3. A hand-held machine tool according to Claim 1 or 2, characterized in that a support (56) for the drive bearing (18) is of a conically tapered construction.
4. A hand-held machine tool according to one of the preceding claims, characterized in that the drive bearing (18) has a face (58) corresponding to a support (56) for the drive bearing (18).
5. A hand-held machine tool according to one of the preceding claims, characterized in that, at least in the striking position, the drive bearing (18) dips with a side remote from a support (56) for the drive bearing (18) into a driven spur gear (14) by way of a claw-type connection (54).
6. A hand-held machine tool according to one of Claims 2 to 5, characterized in that the clutch element (24) is arranged on an intermediate shaft (16).
7. A hand-held machine tool according to Claim 6, characterized in that a rotary driving element comprising rolling bodies (22) connected in fixed manner to the intermediate shaft (16) is arranged between the clutch element (24) and the intermediate shaft (16).
8. A hand-held machine tool according to one of Claims 2 to 7, characterized in that the clutch element (24) is rigidly coupled to a hammer tube (64) in the axial direction.
9. A hand-held machine tool according to one of Claims 2 to 8, characterized in that an idling-control spring (30) is arranged between a sliding sleeve (28) and the clutch element (24).

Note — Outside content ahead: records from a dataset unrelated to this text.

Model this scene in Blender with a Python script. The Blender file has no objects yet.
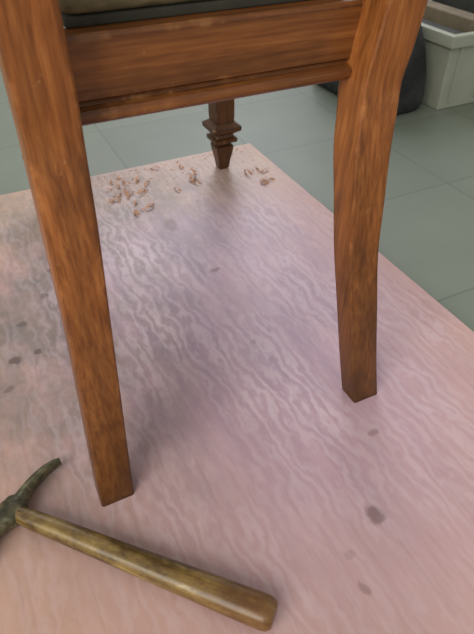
import bpy, bmesh, math, random
from mathutils import Vector, Matrix
random.seed(7)
S = bpy.context.scene
S.view_settings.view_transform = 'Standard'
S.view_settings.look = 'None'

# ---------------------------------------------------------------- helpers
def link(ob):
    S.collection.objects.link(ob); return ob
def mesh_ob(name, verts, faces, mat=None, smooth=False, parent=None, recalc=True):
    me = bpy.data.meshes.new(name); me.from_pydata([tuple(v) for v in verts], [], faces)
    if recalc:
        bm = bmesh.new(); bm.from_mesh(me); bmesh.ops.recalc_face_normals(bm, faces=bm.faces[:]); bm.to_mesh(me); bm.free()
    for p in me.polygons: p.use_smooth = smooth
    ob = link(bpy.data.objects.new(name, me))
    if mat: me.materials.append(mat)
    if parent: ob.parent = parent
    return ob
def bevel(ob, w, seg=3):
    m = ob.modifiers.new('bev','BEVEL'); m.width = w; m.segments = seg; m.limit_method='ANGLE'; m.angle_limit=math.radians(35)
    return ob
def box(name, x0,x1,y0,y1,z0,z1, mat=None, parent=None, bv=0.0):
    v=[(x,y,z) for z in (z0,z1) for y in (y0,y1) for x in (x0,x1)]
    f=[(0,2,3,1),(4,5,7,6),(0,1,5,4),(2,6,7,3),(0,4,6,2),(1,3,7,5)]
    ob=mesh_ob(name,v,f,mat,False,parent)
    if bv: bevel(ob,bv)
    return ob
def crom(pts, n):
    out=[]; P=[pts[0]]+list(pts)+[pts[-1]]
    for i in range(1,len(P)-2):
        p0,p1,p2,p3=P[i-1],P[i],P[i+1],P[i+2]
        for k in range(n):
            t=k/n
            out.append(tuple(0.5*((2*b)+(-a+c)*t+(2*a-5*b+4*c-d)*t*t+(-a+3*b-3*c+d)*t**3) for a,b,c,d in zip(p0,p1,p2,p3)))
    out.append(tuple(pts[-1])); return out
def rsq(hx,hy,r,seg=3):
    o=[]
    for cx,cy,a0 in ((hx-r,hy-r,0),(-hx+r,hy-r,90),(-hx+r,-hy+r,180),(hx-r,-hy+r,270)):
        for k in range(seg+1):
            a=math.radians(a0+90*k/seg); o.append((cx+r*math.cos(a),cy+r*math.sin(a)))
    return o
def loft_z(name, secs, mat, parent=None, r=0.004, smooth=True):
    v=[];f=[]; n=0
    for (z,cx,cy,hx,hy) in secs:
        o=rsq(hx,hy,min(r,hx*.8,hy*.8)); n=len(o)
        v+= [(cx+a,cy+b,z) for a,b in o]
    for i in range(len(secs)-1):
        for k in range(n):
            f.append((i*n+k,i*n+(k+1)%n,(i+1)*n+(k+1)%n,(i+1)*n+k))
    f.append(tuple(range(n))[::-1]); f.append(tuple((len(secs)-1)*n+k for k in range(n)))
    ob=mesh_ob(name,v,f,mat,smooth,parent)
    if smooth:
        m=ob.modifiers.new('es','EDGE_SPLIT'); m.split_angle=math.radians(40)
    return ob

# ---------------------------------------------------------------- node materials
class M:
    def __init__(s,name,rough=.5,spec=.5):
        s.m=bpy.data.materials.new(name); s.m.use_nodes=True; s.nt=s.m.node_tree; s.N=s.nt.nodes; s.L=s.nt.links
        s.b=s.N['Principled BSDF']; s.b.inputs['Roughness'].default_value=rough; s.b.inputs['Specular IOR Level'].default_value=spec
        s.tc=s.N.new('ShaderNodeTexCoord')
    def mapping(s,scale=(1,1,1),rot=(0,0,0),loc=(0,0,0),src='Object'):
        n=s.N.new('ShaderNodeMapping'); n.inputs['Scale'].default_value=scale; n.inputs['Rotation'].default_value=rot; n.inputs['Location'].default_value=loc
        s.L.new(s.tc.outputs[src],n.inputs[0]); return n.outputs[0]
    def noise(s,vec,scale,detail=4,rough=.6,dist=0):
        n=s.N.new('ShaderNodeTexNoise'); n.inputs['Scale'].default_value=scale; n.inputs['Detail'].default_value=detail
        n.inputs['Roughness'].default_value=rough; n.inputs['Distortion'].default_value=dist; s.L.new(vec,n.inputs['Vector']); return n.outputs['Fac']
    def ramp(s,fac,stops,interp='LINEAR'):
        n=s.N.new('ShaderNodeValToRGB'); s.L.new(fac,n.inputs[0]); e=n.color_ramp.elements; n.color_ramp.interpolation=interp
        while len(e)<len(stops): e.new(.5)
        for k,(p,c) in enumerate(stops): e[k].position=p; e[k].color=(*(c if isinstance(c,tuple) else (c,c,c)),1)
        return n.outputs[0]
    def mix(s,fac,a,b,mode='MIX'):
        n=s.N.new('ShaderNodeMix'); n.data_type='RGBA'; n.blend_type=mode
        for sock,val in ((n.inputs[0],fac),(n.inputs[6],a),(n.inputs[7],b)):
            if isinstance(val,bpy.types.NodeSocket): s.L.new(val,sock)
            elif isinstance(val,(int,float)): sock.default_value=val
            else: sock.default_value=(*val,1)
        return n.outputs[2]
    def math(s,op,a,b=0.0,c=None):
        n=s.N.new('ShaderNodeMath'); n.operation=op
        for i,val in enumerate((a,b,c)):
            if val is None: continue
            if isinstance(val,bpy.types.NodeSocket): s.L.new(val,n.inputs[i])
            else: n.inputs[i].default_value=val
        return n.outputs[0]
    def blob(s,vec,x,y,rx,ry,edge=.35):
        """1 inside an elliptical patch centred at x,y (object space)"""
        mp=s.N.new('ShaderNodeMapping'); mp.inputs['Location'].default_value=(-x/rx,-y/ry,0); mp.inputs['Scale'].default_value=(1/rx,1/ry,0)
        s.L.new(vec,mp.inputs[0]); ln=s.N.new('ShaderNodeVectorMath'); ln.operation='LENGTH'; s.L.new(mp.outputs[0],ln.inputs[0])
        r=s.N.new('ShaderNodeMapRange'); r.interpolation_type='SMOOTHSTEP'; r.inputs[1].default_value=1+edge; r.inputs[2].default_value=1-edge
        s.L.new(ln.outputs['Value'],r.inputs[0]); return r.outputs[0]
    def color(s,c):
        if isinstance(c,bpy.types.NodeSocket): s.L.new(c,s.b.inputs['Base Color'])
        else: s.b.inputs['Base Color'].default_value=(*c,1)
    def bump(s,h,strength=.2,dist=.001):
        n=s.N.new('ShaderNodeBump'); n.inputs['Strength'].default_value=strength; n.inputs['Distance'].default_value=dist
        s.L.new(h,n.inputs['Height']); s.L.new(n.outputs[0],s.b.inputs['Normal'])

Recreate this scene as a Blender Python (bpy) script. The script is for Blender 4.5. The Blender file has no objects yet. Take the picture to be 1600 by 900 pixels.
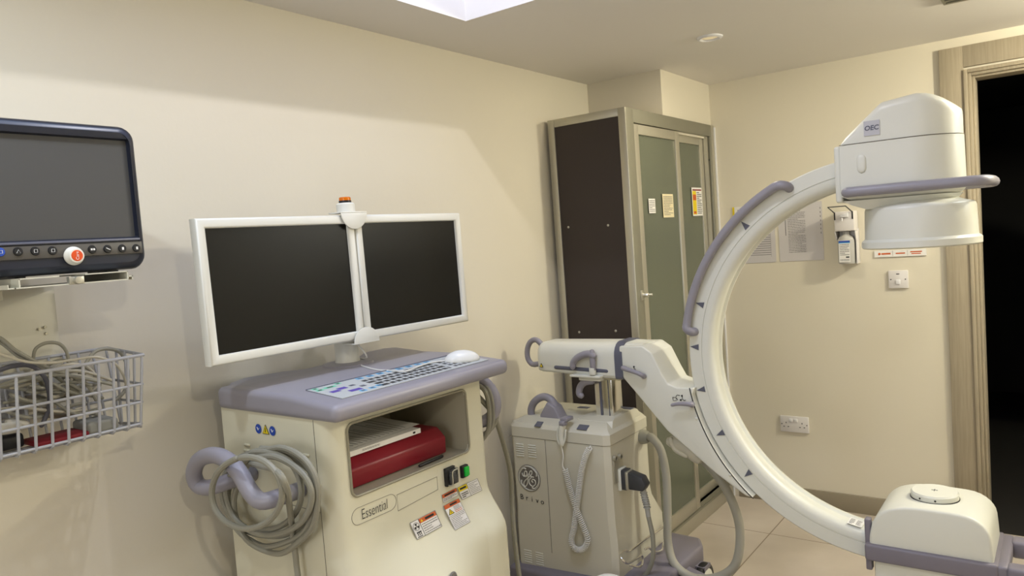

10. A hand-held machine tool according to one of the preceding claims, characterized in that the drive bearing (18) has a recirculating ball path (42) extending perpendicularly to a longitudinal axis (60) of the drive bearing (18).
11. A striking mechanism for a hand-held machine tool (70) having a clutch device (20) which can be engaged and disengaged to produce and interrupt a driving connection (54), characterized in that at least part of a drive bearing (18) is constructed such that it can be tilted from an idling position into a striking position.
12. A striking mechanism for a hand-held machine tool substantially as herein described with reference to the accompanying drawings.
13. A hand held machine tool substantially as herein described with reference to the accompanying drawings.